1535. Coverdale, 1 Sam. ii. 14. The Cauldron, or ketell, or panne, or pot.
1556. Inv., in French, Shaks. Geneal. (1869), 471. In the kitchen ij. cathernes.
1556. Chron. Gr. Friars (1852), 30. Thys yere [1521] was a man soddyne in a cautherne in Smythfelde because he wold a poyssynd dyvers persons.
1605. Shaks., Macb., IV. i. 11. Double, double, toile and trouble, Fire burne, and Cauldron bubble.
1611. Speed, Hist. Gt. Brit., IX. xii. (1632), 686. Fiue hundred Cawdrons made of beasts skins.

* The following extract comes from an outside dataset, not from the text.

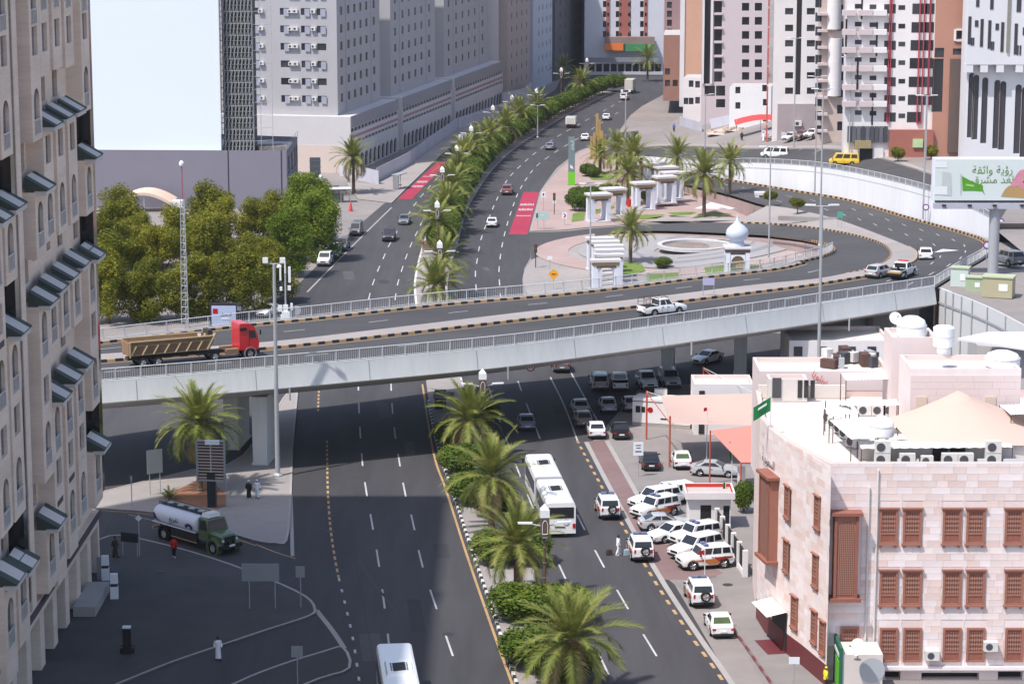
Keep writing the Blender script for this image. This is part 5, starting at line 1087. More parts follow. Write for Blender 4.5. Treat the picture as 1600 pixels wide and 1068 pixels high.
# ---------------------------------------------------------------- grey apartment slabs left of the avenue
m_grey = mat('lavender_grey_render', (.41, .40, .42), .85, .07, .3, stretch=(1, 1, .3)); m_greyd = mat('grey_render_band', (.30, .29, .32), .85, .06, .3); m_whitep = mat('white_podium', (.58, .56, .57), .8, .07, .4); m_pinkband = mat('pink_band', (.38, .22, .26), .8, .1, 1.)
C0 = Vector((-30.6, 476.)); ev = Vector((.194, .981)); fv = Vector((-.981, .194))
sash = mat('open_sash', (.34, .35, .42), .4, .1, 1.)
def slab(i, L0, L1, label, dfront, tower_in=3., wf=18., H=46., rows_only=False):
    p = C0+ev*L0; q = C0+ev*L1; tp = p+fv*tower_in+ev*2.; tq = q+fv*tower_in-ev*3.
    t = thing('apartment_slab', label, 'building', (p.x, p.y, 0), 0, 'grey apartment slabs along the avenue')
    # podium
    b = MB(); L = (q-p).length; hs = []; arc = []
    k = int(L/2.6)
    for j in range(k):
        a_ = .4+j*(L-.8)/k; b_ = a_+(L-.8)/k-.18; hs += [(a_, b_, 7.7, 8.4), (a_, b_, 5.4, 5.95)]
    k2 = int(L/3.4)
    for j in range(k2): a_ = .5+j*(L-1)/k2; arc.append((a_, a_+(L-1)/k2-.7, .15, 3.1, 1))
    wallface(b, p, q, 0, 10.7, hs+arc, .4); lb = p+fv*26; lc = q+fv*26; wallface(b, q, lc, 0, 10.7, [], .2); wallface(b, lb, p, 0, 10.7, [], .2); b.face([(x.x, x.y, 10.7) for x in (p, q, lc, lb)])
    pd = b.build('podium', m_whitep, t); panes(pd, p, q, hs, m_winb, .3); panes(pd, p, q, arc, m_door, .38, 'arcade_opening')
    n = Vector((ev.y, -ev.x)); b = MB(); b.prism([(x.x, x.y) for x in (p+n*.12, q+n*.12, q-n*.05, p-n*.05)], 8.55, 10.75); b.build('cornice_band', m_greyd, pd); b = MB(); b.prism([(x.x, x.y) for x in (p+n*.06+ev*.5, q+n*.06-ev*.5, q-n*.03-ev*.5, p-n*.03+ev*.5)], 6.5, 7.0); b.build('pink_band', m_pinkband, pd)
    # tower
    b = MB(); Lt = (tq-tp).length; rows = [12.2+3.3*r for r in range(10)]; hs = []
    for f in (.10, .26, .40, .54, .68, .86): hs += [(Lt*f-.95, Lt*f+.95, z+.8, z+2.4) for z in rows]
    wallface(b, tp, tq, 10.7, H, hs, .2); fb_, fc = tp+fv*wf, tq+fv*wf; fh = []
    if dfront:
        fh = [(wf-x-.9, wf-x+.9, z+.9, z+2.2) for x in (3.0, 6.1, 10.2, 16.2) for z in rows]
    wallface(b, fb_, tp, 10.7, H, fh, .2); wallface(b, tq, fc, 10.7, H, [], .2); b.face([(x.x, x.y, H) for x in (tp, tq, fc, fb_)]); b.build('wall', m_grey, t)
    panes(t, tp, tq, hs, m_win, .18); 
    if fh: 
        for j, o in enumerate(panes(t, fb_, tp, fh, m_win, .18)):
            if random.random() < .55: put('open_sash', unit_box(sash), o, None, (.22, -9, -.18), None, (.56, 3., 1.1))
        dn_ = Vector((-ev.x, -ev.y)); fd = (tp-fb_).normalized()
        for x in (4.5, 8.0, 9.0, 14.8, 17.5):
            for z in rows: P = fb_+fd*(wf-x)+dn_*.26; ac_box(t, (P.x, P.y, z+1.3), dn_, 1.1)
    for f in (.19, .78): P = tp+(tq-tp)*f; b = MB(); b.prism([(x.x, x.y) for x in (P+n*.05, P+ev*.25+n*.05, P+ev*.25-n*.05, P-n*.05)], 10.7, H); b.build('rain_pipe', m_greyd, t)
    return t
slab(0, 0, 38, 'nearest grey apartment slab, with air conditioners on its front', True)
slab(1, 42, 88, 'second grey apartment slab along the avenue', False); slab(2, 92, 146, 'third grey apartment slab along the avenue', False)
# front annex of first slab (cream lower wall)
pa_, pb_ = C0+fv*26-ev*.05, C0-ev*.05; b = MB(); b.prism([(x.x, x.y) for x in (pa_, pb_, pb_-ev*.1, pa_-ev*.1)][::-1], 0, 5.2); ANX = tag(b.build('cream_wall', mat('cream_render', (.62, .52, .47), .85, .08, .4)), 'cream lower wall at the foot of the nearest grey slab', 'wall')
# farther buildings of that side
def along(L, off=0.): p = C0+ev*L+fv*off; return (p.x, p.y)
m_beige = mat('beige_render', (.42, .36, .34), .85, .08, .4); m_fin = mat('dark_fin', (.13, .125, .135), .7, .1, .5); m_bluew = mat('pale_blue_clad', (.50, .52, .60), .6, .05, .4)
rows = [3.+3.3*r for r in range(12)]
def farb(L0, L1, H, m, label, cols_, off=0., name='tower_block', glass=None):
    p, q = along(L0, off), along(L1, off); Lt = L1-L0; hs = [(Lt*f-.6, Lt*f+.6, z+.8, z+2.2) for f in cols_ for z in rows if z+2.4 < H]
    return bldg(name, label, [p, q, along(L1, off+20), along(L0, off+20)], 0, H, m, {0: hs}, glass or m_win)
farb(152, 182, 46, m_beige, 'beige block with brown trim beyond the grey slabs', (.18, .4, .62, .84)); farb(150, 151.5, 46, m_whitep, 'white sliver wall before the beige block', (), 2.)
farb(186, 214, 50, m_bluew, 'dark finned block with a pale blue corner', (.3, .5, .7, .9)); t = farb(218, 300, 44, m_fin, 'long dark grey block near the far junction', (.1, .2, .3, .4, .5, .6, .7, .8, .9))
# dark blocks at the end of the narrow street
p0, p1 = G(862, 40, 0), G(905, 40, 0); p0 = (p0.x-8, 980.); p1 = (p1.x+12, 980.)
bldg('far_block', 'dark block closing the narrow street behind', [p0, p1, (p1[0], 1000), (p0[0], 1000)], 0, 40, m_fin, {0: [(u, u+2.4, z, z+1.5) for u in range(2, 30, 4) for z in range(4, 36, 4)]}, m_winb)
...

1697. Dryden, Virg. Georg., I. 280. Some steep their Seed, and some in Cauldrons boil.
1725. Pope, Odyss., XV. 151. These will the caldron, these the tripod give.
1856. Froude, Hist. Eng., I. 289. For the poisoners of the soul there was the stake, for the poisoners of the body, the boiling cauldron.
1875. B. Taylor, Faust, I. vi. 100. A great caldron, under which a fire is burning.
fig. 1844. Dickens, Mart. Chuz., xvi. 206. Whatever the chance contributions that fell into the slow cauldron of their talk, they made the gruel thick and slab with dollars.
1864. Lowell, Fireside Trav., 193. When the great caldron of war is seething.
2. transf. A natural formation suggesting a cauldron, in shape, or by the agitation of a contained fluid.
[1413. Lydg., Pylgr. Sowle, III. x. (1483), 56. This is cleped the Caudron and the pytte of helle.].
a. 1763. Shenstone, Wks. (1764), I. 23. VESUVIOs horrid cauldrons roar.
1787. Burns, Fall of Fyers. Still thro the gap the struggling river toils, And still, below, the horrid caldron boils.
1845. Darwin, Voy. Nat., xvii. (1852), 375. Deluges of black naked lava, which have flowed over the rims of the great caldrons.
1872. Blackie, Lays Highl., 9. The cauldron of the sea.